• **Task objective**:
Extract from the entries below, exactly as given, only the lines from the line containing "Continue the Blender Python script for this scene: part 2, from" to the line containing "at_f(Box().beam(a + [0, 0, h], c_", both lines included.

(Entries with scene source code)
┄┄┄┄┄┄┄┄┄┄┄┄┄┄┄┄┄┄┄┄
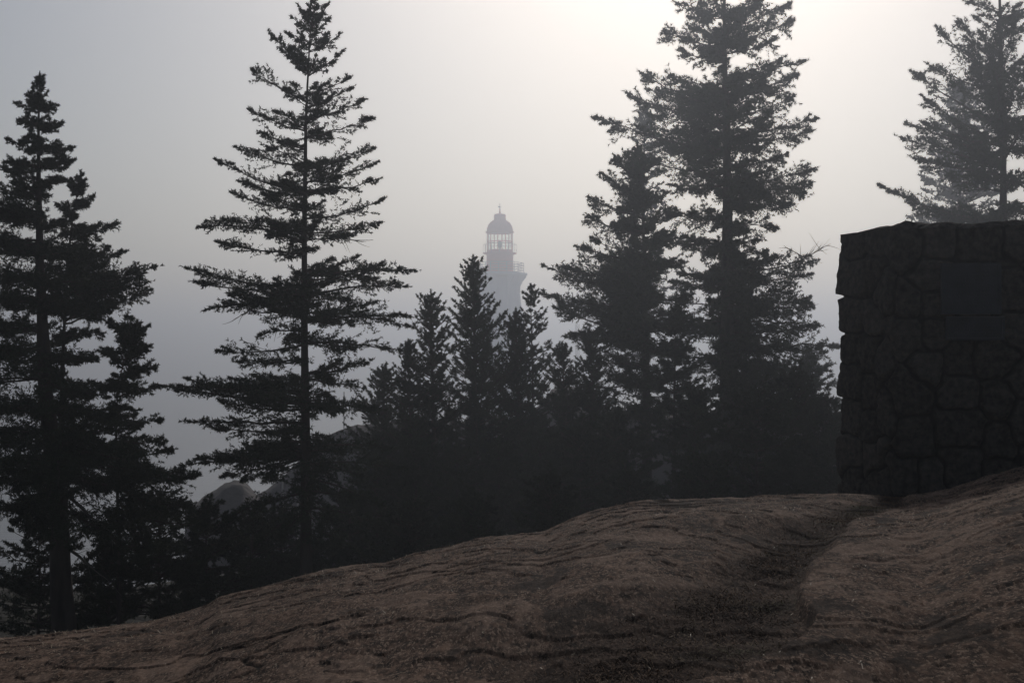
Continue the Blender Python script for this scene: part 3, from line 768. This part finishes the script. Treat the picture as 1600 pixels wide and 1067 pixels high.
# --- right edge fir, over the wall
b4 = [(-60, 1530, -100), (-20, 1520, -40), (-10, 1600, -40), (20, 1510, 3), (30, 1610, 10), (50, 1522, 26), (60, 1620, 40), (90, 1530, 50), (110, 1496, 30), (125, 1463, 42, .05), (120, 1630, 90), (140, 1530, 110), (150, 1449, 100), (160, 1640, 140), (175, 1490, 130), (200, 1423, 111, .05), (190, 1510, 175), (200, 1640, 190), (225, 1440, 150), (230, 1440, 190), (250, 1414, 192, .03), (235, 1640, 240), (262, 1404, 213, .03), (275, 1427, 246, .0), (280, 1640, 290), (300, 1480, 270), (320, 1640, 330), (345, 1371, 288, .12), (350, 1420, 318), (360, 1640, 370), (370, 1500, 350), (400, 1420, 390), (440, 1450, 430), (440, 1640, 430)]
fir("fir_tree", "tall fir behind the monument at the right edge, cut off by the frame", 38, [(1556, -140), (1562, 0), (1567, 200), (1570, 500), (1572, 740)], 26, b4, 47, var=4, dens=1.2, fat=1.25, hang=.15, vlen=(.3, .8))
fir("fir_tree", "pale fir in thicker fog behind the right-edge fir", 72, [(1500, 130), (1500, 300), (1500, 600)], 16, auto_brs((1500, 130), 420, 95, 110, 26, 8, rise=.3, power=.7), 53, var=2, dens=.9)
fir("fir_tree", "hazy wide fir filling the gap low against the left side of the monument", 46, [(1262, 548), (1262, 650), (1262, 790)], 12, auto_brs((1262, 548), 800, 90, 90, 18, 9, rise=.25, power=.5), 59, var=2, dens=.8)

# --- middle group of smaller firs in front of the lighthouse
mids = [
    ("bushy fir with a blunt twin top left of the middle group", 38, (673, 460), 860, 75, 75, 32, 14, 3, .75),
    ("pointed fir with a bare tip rising in front of the lighthouse", 39, (739, 404), 860, 66, 84, 40, 15, 3, .75),
    ("rounded fir covering the foot of the lighthouse tower", 40, (806, 488), 860, 75, 65, 30, 13, 3, 1.0),
    ("slender sparse fir immediately right of the lighthouse tower", 41, (829, 448), 850, 40, 62, 24, 7, 1, .75),
    ("short rounded fir between the slender fir and the dense big fir", 42, (879, 540), 850, 68, 65, 22, 9, 3, 1.0),
    ("low fir beneath the left boughs of the dense big fir", 43, (924, 538), 850, 75, 75, 22, 10, 3, 1.0),
    ("small spiky fir nestled under the right boughs of the tall slender fir", 40, (597, 576), 870, 70, 75, 24, 9, 3, .9),
    ("squat fir between the small spiky fir and the bushy twin-top fir", 37, (638, 535), 880, 75, 75, 24, 10, 3, .9),
]
for i, (lab, D, top, by, wl, wr, n, tw, vr, ft) in enumerate(mids):
    D = D * .62
    fir("fir_tree", lab, D, [top, (top[0] + 4, (top[1] + by) / 2), (top[0] + 6, by - 20)], tw, auto_brs(top, by, wl * 1.45, wr * 1.45, int(n * 1.15), 60 + i, rise=.58, power=.72, rag=.6), 70 + i, var=vr, dens=.95, fat=ft, fine=.72, roll=.6, vlen=(.3, .9), arch=.1)

# --- dark understorey: young firs and scrub between the trunks
under = [(60, 800, 26, 110), (250, 770, 27, 100), (322, 788, 28, 80), (395, 800, 30, 80), (440, 796, 31, 70), (545, 770, 33, 90), (590, 700, 36, 90), (650, 690, 34, 100), (715, 700, 33, 100), (780, 690, 35, 100), (845, 680, 36, 100), (905, 670, 35, 100),
         (960, 650, 36, 100), (1085, 612, 37, 100), (1180, 610, 38, 100), (1240, 585, 40, 90), (1285, 625, 40, 90), (1300, 690, 38, 80), (860, 745, 26, 90), (980, 740, 30, 80), (740, 770, 26, 90), (1100, 720, 30, 80), (640, 790, 27, 90), (170, 850, 26, 90), (480, 850, 31, 80)]
first = None
rgu = np.random.default_rng(99)
for i, (px, py, D, w) in enumerate(under):
    D = D * .62
    if first is None or i in (5, 11):
        first = fir("young_fir", "low dark young fir in the dense understorey behind the rock crest", D, [(px, py), (px + 2, py + 120), (px, py + 170)], 8, auto_brs((px, py), py + 190, w, w, 13, 200 + i, rise=.3, power=.5), 210 + i, var=3, dens=.9, group="young firs of the dark understorey")
        fD, fpx, fpy = D, px, py; continue
    c = first.copy(); COL.objects.link(c)
    k = D / fD * rgu.uniform(.9, 1.15)
    p = at(px, py, D); p0 = at(fpx, fpy, fD); off_ = p0[2] - first.location.z
    c.location = (p[0], p[1], p[2] - off_ * k); c.scale = (k, k, k); c.rotation_euler = (0, 0, rgu.uniform(0, 6.28))
    for ch in first.children:
        d = ch.copy(); COL.objects.link(d); d.parent = c

# bare twigs: a dead spray by the monument and dead twigs hanging in the tall fir
def twigs(root, start, end, D, n, seed, name="dead_spray", th=1.1):
    rg = np.random.default_rng(seed); s = D / F; cr = Crown(seed, s)
    A = at(*start, D); T = at(*end, D); L_ = np.linalg.norm(T - A)
    tt = np.linspace(0, 1, 12)[:, None]; main = A + (T - A) * tt + np.array([0, 0, .0]) + np.cumsum(rg.normal(0, .008, (12, 3)), 0) * L_
    cr.limb(main, th * s, .35 * s, 4)
    for k in range(n):
        q = main[rg.integers(2, 11)]; d = nrm(T - A + rg.normal(0, .75, 3) * L_); l = rg.uniform(.2, .5) * L_
        pts = q + d * l * np.linspace(0, 1, 6)[:, None] + np.array([0, 0, 1]) * (np.linspace(0, 1, 6)[:, None] ** 2) * l * rg.uniform(-.3, .3)
        cr.limb(pts, .55 * s, .22 * s, 3)
    o = np_mesh(name, np.concatenate(cr.tv), np.concatenate(cr.tf), M_dead, root, smooth=True)
trees = {o["label"]: o for o in COL.objects if o.type == 'EMPTY' and "label" in o}
big = next(o for l, o in trees.items() if l.startswith("largest fir"))
tall = next(o for l, o in trees.items() if l.startswith("tall slender dark"))
twigs(big, (1243, 412), (1299, 382), 37, 16, 1); twigs(big, (1262, 405), (1226, 385), 37, 8, 2); twigs(big, (1230, 462), (1268, 478), 37, 10, 3)
leftfir = next(o for l, o in trees.items() if l.startswith("broad dark fir"))
for k, (a_, b_) in enumerate([((86, 690), (-10, 722)), ((88, 705), (15, 770)), ((90, 735), (30, 805)), ((95, 720), (160, 780)), ((98, 770), (190, 850)), ((98, 810), (40, 870)), ((100, 850), (170, 905))]):
    twigs(leftfir, a_, b_, 15, 9, 30 + k, "dead_branch", 3.2)
for k, (a_, b_) in enumerate([((520, 372), (585, 374)), ((560, 410), (590, 442)), ((470, 420), (440, 462)), ((400, 478), (360, 502)), ((470, 515), (420, 520)), ((520, 290), (560, 300)), ((395, 650), (350, 660)), ((430, 740), (395, 700))]):
    twigs(tall, a_, b_, 16.5, 7, 10 + k)

# ------------------------------------------------------------------ haze
m = bpy.data.materials.new("haze"); m.use_nodes = True
t = m.node_tree; t.nodes.remove(t.nodes["Principled BSDF"])
pv = t.nodes.new("ShaderNodeVolumePrincipled")
pv.inputs["Color"].default_value = (.86, .91, 1.0, 1)
pv.inputs["Density"].default_value = HAZE_DENSITY
pv.inputs["Anisotropy"].default_value = HAZE_G
t.links.new(pv.outputs[0], t.nodes["Material Output"].inputs["Volume"])
hz = MB().box((0, 1420, (HAZE_TOP - 27) / 2), (1560, 0, 0), (0, 1540, 0), (0, 0, (HAZE_TOP + 27) / 2)).build("haze", m)
tag(hz, "sea fog thickening with distance and hiding the water", "fog", kind="stuff")
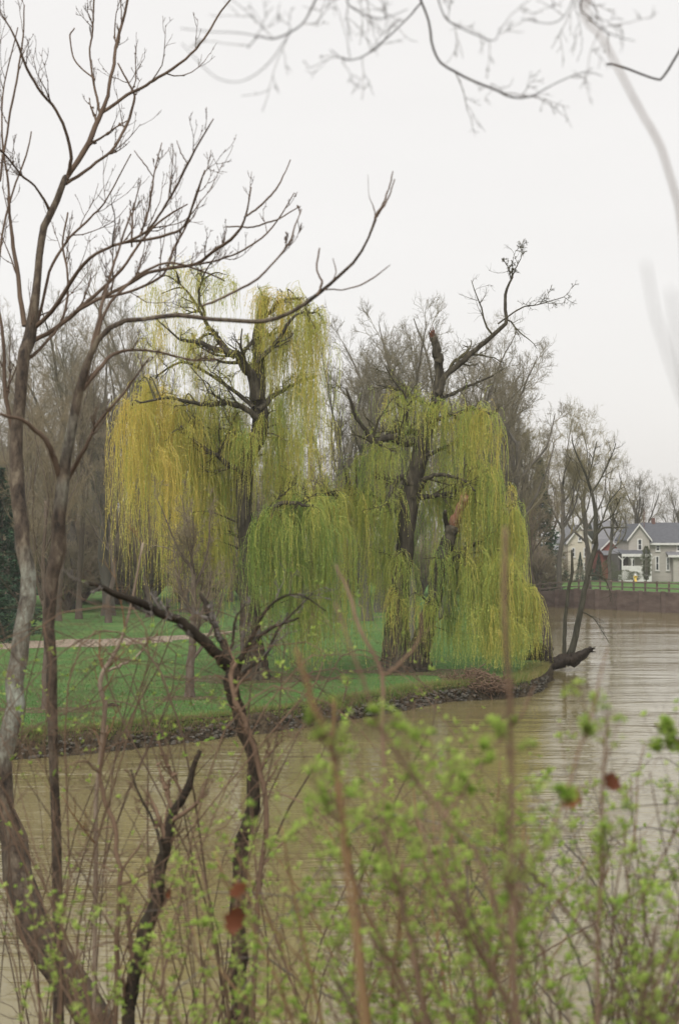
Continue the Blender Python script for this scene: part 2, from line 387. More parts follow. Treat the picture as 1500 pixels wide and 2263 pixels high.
for q in np.arange(0.3, 22, 2.2):
    a = wl_at(q, -.3); c_ = wl_at(q, -.3)
    at_ret(Box().box(a[0] - .16, a[0] + .16, a[1] - .12, a[1] + .16, -1.3, a[2] + .1).build('pier', M_wall))
fe = empty('rail_fence', (20, 113, .9), 'brown wooden post and rail fence on top of the far bank', 'fence')
def at_f(o): o.parent = fe; o.location = -np.array(fe.location); return o
qs = np.arange(.4, 24, 1.15)
for q in qs:
    a = wl_at(q, .7)
    at_f(Box().box(a[0] - .07, a[0] + .07, a[1] - .07, a[1] + .07, a[2] - .4, a[2] + .82).build('post', M_rail))
for q in qs[:-1:2]:
    a = wl_at(q, .6); c_ = wl_at(q + 2.3, .6)
    for h in (.28, .68):
        at_f(Box().beam(a + [0, 0, h], c_ + [0, 0, h], .05, .10).build('rail', M_rail))

# pavement along the far bank
M_pave = plain('pavement_concrete', (.42, .40, .37), (.52, .5, .46), 2)
V = np.stack([np.column_stack([WP + WPn * o, WPz * k + .006]) for o, k in ((38.0, .432), (45.5, .387))], 1).reshape(-1, 3)
V[:, 2] += .02
i = np.arange(len(WP) - 1) * 2
tag(link('pavement', mesh_np('pavement', V, [np.stack([i, i + 2, i + 3, i + 1], -1)]), M_pave), kind='structure')

# path across the lawn
pc = catmull([(-60, 66, 0), (-30, 66.5, 0), (-18, 66, 0), (-12, 67.5, 0), (-9, 70, 0), (-6.5, 74, 0), (-3, 82, 0), (4, 92, 0), (12, 100, 0)], 80)[:, :2]
pt = nrm(np.gradient(pc, axis=0)); pn = np.stack([-pt[:, 1], pt[:, 0]], -1)
wdt = np.interp(pc[:, 0], [-20, -11, -7.5, -5.5, 0], [2.9, 2.4, 1.0, .25, .2]) * (1 + .12 * np.sin(np.arange(80) * .9)) + rng.normal(0, .12, 80)
V = np.stack([np.column_stack([pc - pn * wdt[:, None], np.full(80, .008)]), np.column_stack([pc + pn * wdt[:, None], np.full(80, .008)])], 1).reshape(-1, 3)
i = np.arange(79) * 2
tag(link('path', mesh_np('path', V, [np.stack([i, i + 2, i + 3, i + 1], -1)]), M_path), kind='structure')

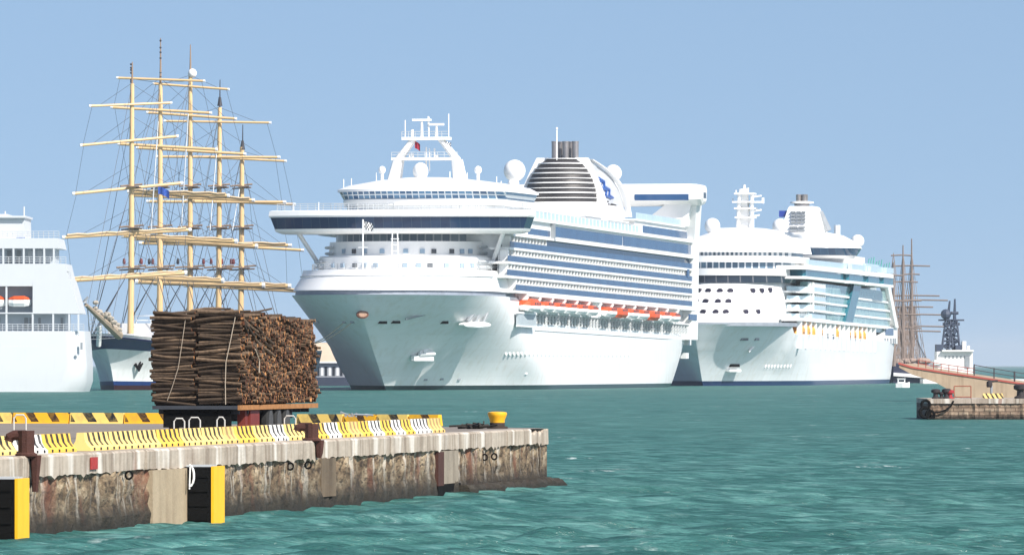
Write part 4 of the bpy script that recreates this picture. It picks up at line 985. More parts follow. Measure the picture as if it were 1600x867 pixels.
OV = mat('dark_port', (.025, .02, .04), .3, .3, 1)
for px, py in ((1092, 454), (1107, 454), (1125, 454), (1141, 454), (1176, 454), (1190, 454), (1203, 453), (1088, 470.5), (1103, 470.5), (1122, 470.5), (1138, 470.5), (1099, 487), (1118.5, 487), (1134, 487), (1165, 487), (1184, 487)):
    f, d, h = -26, 24, 12.4; a = f
    for _ in range(8):
        b = F2.b_at(px, a); z = z2(py, b, a); f = -30 + 8 * (z - 12.7) / (fz[1] - 12.7); q = min(.985, abs(b) / h); a = f + d * (1 - (1 - q ** 2.2) ** (1 / 2.2))
    dx, dy = front_dir(b, d, h); ex = Vector((dx, dy, 0)).normalized(); n = Vector((ex.y, -ex.x, 0)); p = Vector((b, a, z))
    mb = MB(); mb.loft([[p + ex * (.62 * s_ * math.cos(t)) + Vector((0, 0, .5 * s_ * math.sin(t))) + n * o for t in [2 * math.pi * k / 12 for k in range(12)]] for s_, o in ((1, -.6), (1, .3))]); mb.build('port_window', OV, s2)
def L2(px, py, a): b = F2.b_at(px, a); return Vector((b, a, z2(py, b, a)))
# mast
ma = 22; mo = thing('radar_mast', None, None, (0, 0, 0)); mo.parent = s2
for px in (1153, 1175):
    for da in (-1.5, 1.5): mast = MB(); mast.tube([L2(px, 355, ma + da), L2(px + (2 if px < 1160 else 0), 303, ma + da)], .45, 8, .36); mast.build('mast_leg', WHITE, mo)
mast = MB(); mast.loft([[(p.x, ma - 1.2, p.z), (q.x, ma - 1.2, q.z), (q.x, ma + 1.2, q.z), (p.x, ma + 1.2, p.z)] for p, q in ((L2(1156, 356, ma), L2(1172, 356, ma)), (L2(1158, 330, ma), L2(1170, 330, ma)), (L2(1160, 300, ma), L2(1168, 300, ma)))]); mast.build('mast_column', WHITE, mo)
for py, xa, xb in ((340, 1150, 1180), (326, 1149, 1182), (316, 1146, 1192), (303, 1149, 1180)):
    p, q = L2(xa, py, ma), L2(xb, py, ma); mb = MB(); mb.box(p.x, q.x, ma - 2.2, ma + 2.2, p.z - .17, p.z + .17); mb.build('platform', WHITE, mo)
for pts in (((1153, 340), (1175, 326)), ((1175, 340), (1153, 326)), ((1153, 326), (1175, 316))):
    mb = MB(); mb.tube([L2(*pts[0], ma), L2(*pts[1], ma)], .22, 5); mb.build('brace', WHITE2, mo)
for px, y0, y1, r in ((1163, 303, 289, .3), (1158, 303, 296, .5), (1168, 303, 294, .3), (1145, 318, 310, .12), (1192, 318, 309, .3), (1150, 303, 297, .15)):
    mb = MB(); mb.tube([L2(px, y0, ma), L2(px, y1, ma)], r, 7); mb.build('aerial', WHITE, mo)
for py, xa, xb in ((308, 1176, 1190), (330, 1178, 1190), (338, 1178, 1187), (297, 1156, 1170)):
    mb = MB(); mb.tube([L2(xa, py, ma), L2(xb, py - 2, ma)], .2, 6); mb.build('radar_scanner', WHITE, mo)
for px, py, r, a, dz in ((1113, 353, 12.3, 12, 32), (1219, 354, 12.5, 60, 26), (1340, 377, 10.5, 150, 14)):
    p = L2(px, py, a); rr = r * F2.w(p.x, a).y / FPX; mb = MB(); mb.ball(p, rr, 20, 12); o = mb.build('radome', WHITE, s2, True)
    q = L2(px, py + dz, a); mb = MB(); mb.tube([p, q], rr * .42, 10); mb.build('pedestal', WHITE, o)
# body of the ship and its port side
mb = MB(T2); mb.box(-15.5, 12.0, 4, 166, 9.5, z2(420, 0, 0)); mb.build('superstructure', mat('inner_wall_two', (.45, .52, .54), .5, .1, .4), s2)
fa = 124
def pl(px, py, b): a = F2.a_at(px, b); return a, z2(py, b, a)
aL, aR = F2.a_at(1262, 15.6), F2.a_at(1392, 15.6)
zT, zB = z2(443, 15.6, aL), z2(509, 15.6, aL)
mb = MB(T2)
mb.quad((15.6, aL, zB), (15.6, aR - 3, zB), (15.6, aR, zT + .7), (15.6, aL, zT + .4)); mb.quad((14.0, aL, zB), (14.0, aR - 3, zB), (14.0, aR, zT + .7), (14.0, aL, zT + .4))
mb.quad((15.6, aL, zB), (15.6, aL, zT + .4), (14, aL, zT + .4), (14, aL, zB)); mb.quad((15.6, aR - 3, zB), (15.6, aR, zT + .7), (14, aR, zT + .7), (14, aR - 3, zB))
mb.build('glass_curtain', TEALGL, s2)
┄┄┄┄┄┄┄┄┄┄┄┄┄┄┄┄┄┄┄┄
• **Answer to this problem**:
Continue the Blender Python script for this scene: part 2, from line 387. More parts follow. Treat the picture as 1500 pixels wide and 2263 pixels high.
for q in np.arange(0.3, 22, 2.2):
    a = wl_at(q, -.3); c_ = wl_at(q, -.3)
    at_ret(Box().box(a[0] - .16, a[0] + .16, a[1] - .12, a[1] + .16, -1.3, a[2] + .1).build('pier', M_wall))
fe = empty('rail_fence', (20, 113, .9), 'brown wooden post and rail fence on top of the far bank', 'fence')
def at_f(o): o.parent = fe; o.location = -np.array(fe.location); return o
qs = np.arange(.4, 24, 1.15)
for q in qs:
    a = wl_at(q, .7)
    at_f(Box().box(a[0] - .07, a[0] + .07, a[1] - .07, a[1] + .07, a[2] - .4, a[2] + .82).build('post', M_rail))
for q in qs[:-1:2]:
    a = wl_at(q, .6); c_ = wl_at(q + 2.3, .6)
    for h in (.28, .68):
        at_f(Box().beam(a + [0, 0, h], c_ + [0, 0, h], .05, .10).build('rail', M_rail))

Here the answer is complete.